_Provided material_
■ ■ ■ ■ ■ ■ ■
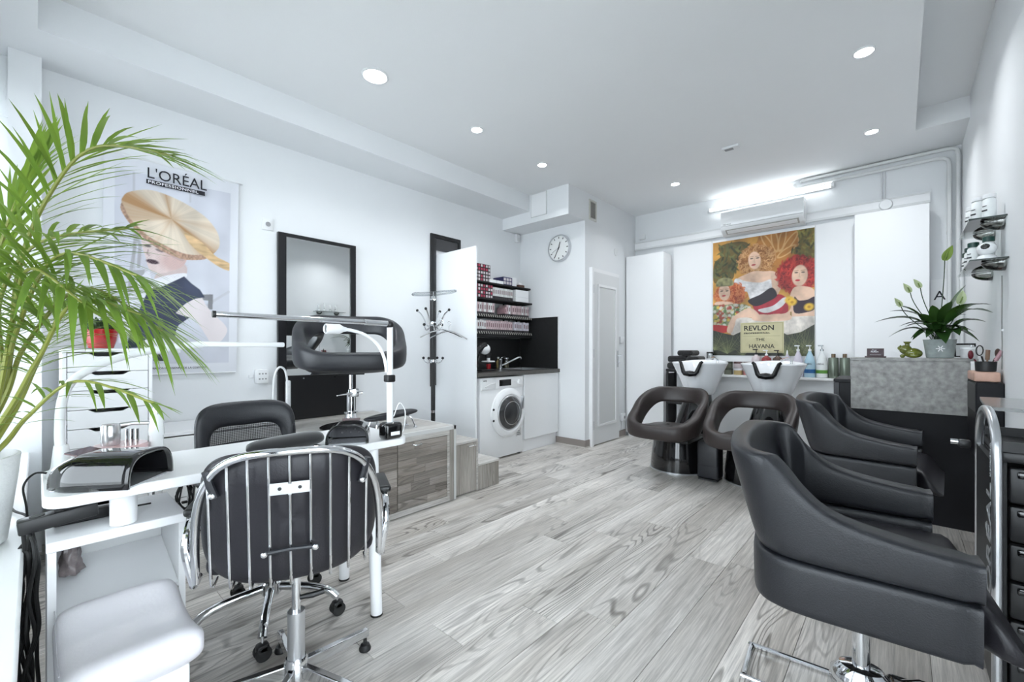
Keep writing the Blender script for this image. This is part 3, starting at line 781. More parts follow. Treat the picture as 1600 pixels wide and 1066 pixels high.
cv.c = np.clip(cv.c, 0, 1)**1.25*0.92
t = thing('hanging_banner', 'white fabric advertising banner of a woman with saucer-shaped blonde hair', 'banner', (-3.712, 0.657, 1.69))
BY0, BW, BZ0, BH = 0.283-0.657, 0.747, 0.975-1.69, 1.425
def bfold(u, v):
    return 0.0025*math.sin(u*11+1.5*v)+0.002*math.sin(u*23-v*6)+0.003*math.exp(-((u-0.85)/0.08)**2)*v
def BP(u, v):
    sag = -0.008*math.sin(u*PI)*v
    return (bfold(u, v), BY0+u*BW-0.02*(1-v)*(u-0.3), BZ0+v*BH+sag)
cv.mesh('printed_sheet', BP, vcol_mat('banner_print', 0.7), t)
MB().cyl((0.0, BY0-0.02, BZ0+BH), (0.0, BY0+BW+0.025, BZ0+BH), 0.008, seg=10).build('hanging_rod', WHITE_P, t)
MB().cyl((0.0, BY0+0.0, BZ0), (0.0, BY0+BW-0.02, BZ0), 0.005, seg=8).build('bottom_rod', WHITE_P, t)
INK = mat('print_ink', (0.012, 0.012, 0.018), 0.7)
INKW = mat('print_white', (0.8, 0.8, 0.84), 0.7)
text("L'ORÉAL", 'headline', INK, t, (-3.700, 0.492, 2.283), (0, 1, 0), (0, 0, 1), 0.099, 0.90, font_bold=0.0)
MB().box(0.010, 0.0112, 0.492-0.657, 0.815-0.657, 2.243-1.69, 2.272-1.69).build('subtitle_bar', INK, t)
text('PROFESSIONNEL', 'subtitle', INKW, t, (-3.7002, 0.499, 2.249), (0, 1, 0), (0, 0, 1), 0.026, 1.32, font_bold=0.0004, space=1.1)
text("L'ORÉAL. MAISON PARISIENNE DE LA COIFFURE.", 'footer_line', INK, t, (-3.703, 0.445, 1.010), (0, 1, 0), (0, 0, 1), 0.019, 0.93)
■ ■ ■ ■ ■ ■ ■
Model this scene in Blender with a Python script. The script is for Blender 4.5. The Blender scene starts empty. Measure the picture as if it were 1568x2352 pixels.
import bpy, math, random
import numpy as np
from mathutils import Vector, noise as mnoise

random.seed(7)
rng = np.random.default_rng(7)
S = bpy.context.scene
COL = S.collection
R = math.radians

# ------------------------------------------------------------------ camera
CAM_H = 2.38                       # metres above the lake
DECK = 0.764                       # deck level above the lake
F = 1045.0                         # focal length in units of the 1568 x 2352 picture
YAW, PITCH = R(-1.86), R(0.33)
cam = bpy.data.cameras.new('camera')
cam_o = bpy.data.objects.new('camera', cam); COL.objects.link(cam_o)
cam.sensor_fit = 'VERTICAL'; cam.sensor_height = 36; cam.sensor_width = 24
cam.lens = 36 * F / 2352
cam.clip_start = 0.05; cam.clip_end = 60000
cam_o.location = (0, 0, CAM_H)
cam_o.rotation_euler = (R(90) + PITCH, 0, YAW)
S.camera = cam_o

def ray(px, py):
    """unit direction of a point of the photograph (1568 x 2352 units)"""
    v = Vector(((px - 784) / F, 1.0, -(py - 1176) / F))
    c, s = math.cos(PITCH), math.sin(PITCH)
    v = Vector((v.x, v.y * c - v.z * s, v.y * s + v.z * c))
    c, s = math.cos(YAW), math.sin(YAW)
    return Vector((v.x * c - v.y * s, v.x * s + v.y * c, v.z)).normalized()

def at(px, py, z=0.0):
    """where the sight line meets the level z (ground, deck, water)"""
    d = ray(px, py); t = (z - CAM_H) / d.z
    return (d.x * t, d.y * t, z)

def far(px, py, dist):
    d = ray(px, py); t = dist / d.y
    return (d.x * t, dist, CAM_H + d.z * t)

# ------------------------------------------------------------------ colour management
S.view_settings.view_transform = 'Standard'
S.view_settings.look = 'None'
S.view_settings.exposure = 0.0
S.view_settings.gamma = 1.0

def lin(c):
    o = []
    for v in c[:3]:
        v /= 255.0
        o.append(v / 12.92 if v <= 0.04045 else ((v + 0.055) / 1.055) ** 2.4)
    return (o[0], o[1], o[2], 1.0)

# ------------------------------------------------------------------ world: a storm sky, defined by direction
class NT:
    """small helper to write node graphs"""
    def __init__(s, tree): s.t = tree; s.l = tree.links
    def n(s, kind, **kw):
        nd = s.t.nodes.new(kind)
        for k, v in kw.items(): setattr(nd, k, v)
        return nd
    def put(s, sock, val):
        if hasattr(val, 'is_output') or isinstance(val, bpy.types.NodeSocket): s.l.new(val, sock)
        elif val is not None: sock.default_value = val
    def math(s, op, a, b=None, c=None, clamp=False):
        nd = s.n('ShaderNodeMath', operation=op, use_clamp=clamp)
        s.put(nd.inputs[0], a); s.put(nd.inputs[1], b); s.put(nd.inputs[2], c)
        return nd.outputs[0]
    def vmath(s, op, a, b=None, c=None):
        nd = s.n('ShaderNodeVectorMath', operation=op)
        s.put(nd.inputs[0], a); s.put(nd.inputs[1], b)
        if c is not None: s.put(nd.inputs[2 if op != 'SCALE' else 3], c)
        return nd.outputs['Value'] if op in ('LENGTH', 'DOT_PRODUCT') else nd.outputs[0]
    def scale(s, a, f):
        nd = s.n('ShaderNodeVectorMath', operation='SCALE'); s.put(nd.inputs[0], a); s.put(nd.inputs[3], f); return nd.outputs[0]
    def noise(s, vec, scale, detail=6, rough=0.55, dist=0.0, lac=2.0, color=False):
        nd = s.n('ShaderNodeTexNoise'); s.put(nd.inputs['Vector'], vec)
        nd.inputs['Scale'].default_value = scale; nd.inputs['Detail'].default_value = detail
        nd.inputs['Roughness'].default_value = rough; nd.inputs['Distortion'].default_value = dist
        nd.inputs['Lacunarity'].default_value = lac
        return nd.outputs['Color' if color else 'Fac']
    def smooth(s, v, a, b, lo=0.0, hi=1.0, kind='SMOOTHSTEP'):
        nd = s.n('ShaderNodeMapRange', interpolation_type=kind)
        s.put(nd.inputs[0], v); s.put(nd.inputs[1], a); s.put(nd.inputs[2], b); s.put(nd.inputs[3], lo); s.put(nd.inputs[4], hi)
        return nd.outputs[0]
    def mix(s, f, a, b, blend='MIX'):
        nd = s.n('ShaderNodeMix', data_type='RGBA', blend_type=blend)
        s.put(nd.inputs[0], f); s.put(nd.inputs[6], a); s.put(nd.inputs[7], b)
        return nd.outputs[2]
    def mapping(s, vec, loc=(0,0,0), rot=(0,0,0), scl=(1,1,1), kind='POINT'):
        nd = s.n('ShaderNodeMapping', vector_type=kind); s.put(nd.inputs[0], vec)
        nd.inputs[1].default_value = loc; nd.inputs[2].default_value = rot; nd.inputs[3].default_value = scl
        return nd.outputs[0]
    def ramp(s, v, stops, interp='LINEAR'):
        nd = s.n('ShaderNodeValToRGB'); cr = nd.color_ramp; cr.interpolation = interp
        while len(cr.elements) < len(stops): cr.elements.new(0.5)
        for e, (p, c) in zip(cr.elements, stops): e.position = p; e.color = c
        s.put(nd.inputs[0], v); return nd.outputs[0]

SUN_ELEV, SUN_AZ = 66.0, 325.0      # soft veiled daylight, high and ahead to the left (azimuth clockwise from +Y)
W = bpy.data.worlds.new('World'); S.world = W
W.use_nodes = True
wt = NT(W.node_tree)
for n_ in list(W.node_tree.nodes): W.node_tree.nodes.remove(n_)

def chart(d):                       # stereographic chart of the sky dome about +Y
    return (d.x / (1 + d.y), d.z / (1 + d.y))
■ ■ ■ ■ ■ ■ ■
_Exercise brief_
Between the line containing "Model this scene" and the line containing "return Vector((v.x *" lies the part to return. Return it exactly, counting both of those lines.

_The answer_
Model this scene in Blender with a Python script. The script is for Blender 4.5. The Blender scene starts empty. Measure the picture as if it were 1568x2352 pixels.
import bpy, math, random
import numpy as np
from mathutils import Vector, noise as mnoise

random.seed(7)
rng = np.random.default_rng(7)
S = bpy.context.scene
COL = S.collection
R = math.radians

# ------------------------------------------------------------------ camera
CAM_H = 2.38                       # metres above the lake
DECK = 0.764                       # deck level above the lake
F = 1045.0                         # focal length in units of the 1568 x 2352 picture
YAW, PITCH = R(-1.86), R(0.33)
cam = bpy.data.cameras.new('camera')
cam_o = bpy.data.objects.new('camera', cam); COL.objects.link(cam_o)
cam.sensor_fit = 'VERTICAL'; cam.sensor_height = 36; cam.sensor_width = 24
cam.lens = 36 * F / 2352
cam.clip_start = 0.05; cam.clip_end = 60000
cam_o.location = (0, 0, CAM_H)
cam_o.rotation_euler = (R(90) + PITCH, 0, YAW)
S.camera = cam_o

def ray(px, py):
    """unit direction of a point of the photograph (1568 x 2352 units)"""
    v = Vector(((px - 784) / F, 1.0, -(py - 1176) / F))
    c, s = math.cos(PITCH), math.sin(PITCH)
    v = Vector((v.x, v.y * c - v.z * s, v.y * s + v.z * c))
    c, s = math.cos(YAW), math.sin(YAW)
    return Vector((v.x * c - v.y * s, v.x * s + v.y * c, v.z)).normalized()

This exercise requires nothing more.